About the Human Rights Council
The Human Rights Council is an inter-governmental body within the UN system, comprising 47 States responsible for strengthening the promotion and protection of human rights around the world. The Council was created by the UN General Assembly on March 15, 2006 to address situations of human rights violations and make recommendations.
A year later, the Council adopted its ‘Institution-Building Package’ to guide its work and set up its procedures and mechanisms.
Among them were the Universal Periodic Review Mechanism, which serves to assess the human rights situations in all United Nations Member States, the Advisory Committee which serves as the Council’s think tank providing it with expertise and advice on thematic human rights issues and the Complaint Procedure which allows individuals and organisations to bring human rights violations to the attention of the Council.
UN Special Procedures
The Human Rights Council also works with the UN Special Procedures established by the former Commission on Human Rights and now assumed by the Council.
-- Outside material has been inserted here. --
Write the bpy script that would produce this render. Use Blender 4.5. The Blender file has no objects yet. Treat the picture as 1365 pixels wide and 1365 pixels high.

These are made up of special rapporteurs, special representatives, independent experts and working groups that monitor, examine, advise and publicly report on thematic issues or human rights situations in specific countries.
In creating the Human Rights Council, the UN General Assembly decided that the Council’s work and functioning should be reviewed five years after it had come into existence at the level of the General Assembly.
About Nazhat Shameem Khan
Born in 1960 in Fiji, Ambassador Nazhat Shameem Khan is a graduate in Law from the University of Sussex, United Kingdom, a postgraduate in Law and a Master of Philosophy in Criminology from the University of Cambridge.
Prior to her appointment as Fiji’s Permanent Representative to the UN in 2014, she was a legal practitioner and legal consultant, training judges in Fiji on human rights, sentencing, and criminal justice. She worked for 16 years as a prosecutor in Fiji and was appointed Director of Public Prosecutions of Fiji in 1994.
In 1999, she was appointed Fiji’s first woman High Court judge.